Data section:

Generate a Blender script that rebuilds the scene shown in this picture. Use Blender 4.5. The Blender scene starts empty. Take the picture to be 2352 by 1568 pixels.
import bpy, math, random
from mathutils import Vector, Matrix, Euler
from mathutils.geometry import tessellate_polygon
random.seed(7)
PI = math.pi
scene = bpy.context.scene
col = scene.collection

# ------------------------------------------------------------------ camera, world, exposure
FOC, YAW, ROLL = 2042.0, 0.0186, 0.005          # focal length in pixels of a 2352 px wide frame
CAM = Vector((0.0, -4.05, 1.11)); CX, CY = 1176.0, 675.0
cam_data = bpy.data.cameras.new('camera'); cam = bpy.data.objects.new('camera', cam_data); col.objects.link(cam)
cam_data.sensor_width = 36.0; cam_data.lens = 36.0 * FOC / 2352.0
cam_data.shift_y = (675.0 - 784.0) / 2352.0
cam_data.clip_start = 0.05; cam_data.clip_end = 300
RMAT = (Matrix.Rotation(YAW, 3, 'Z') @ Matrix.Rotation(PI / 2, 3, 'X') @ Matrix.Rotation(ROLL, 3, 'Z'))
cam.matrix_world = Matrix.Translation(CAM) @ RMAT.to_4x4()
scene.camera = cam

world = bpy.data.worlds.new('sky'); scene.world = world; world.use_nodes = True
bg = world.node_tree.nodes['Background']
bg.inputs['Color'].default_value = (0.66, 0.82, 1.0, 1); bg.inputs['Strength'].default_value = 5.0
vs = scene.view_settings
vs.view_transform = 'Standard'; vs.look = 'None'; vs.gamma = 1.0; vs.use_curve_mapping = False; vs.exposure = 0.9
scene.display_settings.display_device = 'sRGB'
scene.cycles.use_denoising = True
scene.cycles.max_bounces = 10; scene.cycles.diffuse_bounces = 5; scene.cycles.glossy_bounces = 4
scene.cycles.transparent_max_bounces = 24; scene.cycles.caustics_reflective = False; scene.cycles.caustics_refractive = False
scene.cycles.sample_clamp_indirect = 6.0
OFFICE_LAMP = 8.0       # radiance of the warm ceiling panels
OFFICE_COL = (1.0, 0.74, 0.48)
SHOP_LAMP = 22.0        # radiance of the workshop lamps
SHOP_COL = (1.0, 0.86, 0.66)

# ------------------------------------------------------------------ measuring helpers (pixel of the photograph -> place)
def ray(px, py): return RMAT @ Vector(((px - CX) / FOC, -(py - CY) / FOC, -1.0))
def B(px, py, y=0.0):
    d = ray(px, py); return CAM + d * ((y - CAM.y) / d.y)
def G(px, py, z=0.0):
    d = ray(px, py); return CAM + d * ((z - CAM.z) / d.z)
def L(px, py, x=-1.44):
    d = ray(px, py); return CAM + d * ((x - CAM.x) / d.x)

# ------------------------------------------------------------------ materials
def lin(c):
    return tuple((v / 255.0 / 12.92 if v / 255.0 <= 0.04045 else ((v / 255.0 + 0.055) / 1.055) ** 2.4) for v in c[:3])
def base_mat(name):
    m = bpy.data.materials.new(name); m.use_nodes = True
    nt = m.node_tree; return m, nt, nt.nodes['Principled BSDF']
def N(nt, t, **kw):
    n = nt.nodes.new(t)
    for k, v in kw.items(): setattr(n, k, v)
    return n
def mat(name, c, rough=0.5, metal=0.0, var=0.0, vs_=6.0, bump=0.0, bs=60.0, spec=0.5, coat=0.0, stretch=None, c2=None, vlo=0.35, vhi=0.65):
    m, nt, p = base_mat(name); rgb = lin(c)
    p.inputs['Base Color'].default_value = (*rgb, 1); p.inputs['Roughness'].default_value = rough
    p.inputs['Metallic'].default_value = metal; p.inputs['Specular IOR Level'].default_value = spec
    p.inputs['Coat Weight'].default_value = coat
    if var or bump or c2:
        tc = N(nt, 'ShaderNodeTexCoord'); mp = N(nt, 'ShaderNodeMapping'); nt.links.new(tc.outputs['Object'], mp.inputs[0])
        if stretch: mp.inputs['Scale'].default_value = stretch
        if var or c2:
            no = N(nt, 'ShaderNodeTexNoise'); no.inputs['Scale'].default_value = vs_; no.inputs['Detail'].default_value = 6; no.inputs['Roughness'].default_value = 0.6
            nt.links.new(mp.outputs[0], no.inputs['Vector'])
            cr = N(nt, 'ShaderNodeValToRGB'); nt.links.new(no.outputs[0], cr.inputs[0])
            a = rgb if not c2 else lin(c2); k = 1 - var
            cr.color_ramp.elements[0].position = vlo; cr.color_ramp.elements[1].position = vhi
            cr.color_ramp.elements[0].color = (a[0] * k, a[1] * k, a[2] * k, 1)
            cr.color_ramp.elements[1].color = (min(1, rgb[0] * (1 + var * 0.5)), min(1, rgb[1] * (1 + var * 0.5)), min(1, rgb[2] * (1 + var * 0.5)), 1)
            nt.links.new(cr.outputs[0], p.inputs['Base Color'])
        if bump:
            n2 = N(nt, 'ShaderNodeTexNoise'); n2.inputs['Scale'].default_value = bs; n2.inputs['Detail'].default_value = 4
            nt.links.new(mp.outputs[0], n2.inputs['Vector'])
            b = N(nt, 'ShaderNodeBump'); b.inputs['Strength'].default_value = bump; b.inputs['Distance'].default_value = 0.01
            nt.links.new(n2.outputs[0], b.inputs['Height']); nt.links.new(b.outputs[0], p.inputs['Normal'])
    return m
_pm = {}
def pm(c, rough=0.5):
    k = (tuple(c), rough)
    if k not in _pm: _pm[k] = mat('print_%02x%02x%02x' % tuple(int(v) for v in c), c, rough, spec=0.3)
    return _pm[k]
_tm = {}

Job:
Repeat, exactly and only, the lines from the beginning of the material through the line that contains "col = scene.collection".

Solution:
Generate a Blender script that rebuilds the scene shown in this picture. Use Blender 4.5. The Blender scene starts empty. Take the picture to be 2352 by 1568 pixels.
import bpy, math, random
from mathutils import Vector, Matrix, Euler
from mathutils.geometry import tessellate_polygon
random.seed(7)
PI = math.pi
scene = bpy.context.scene
col = scene.collection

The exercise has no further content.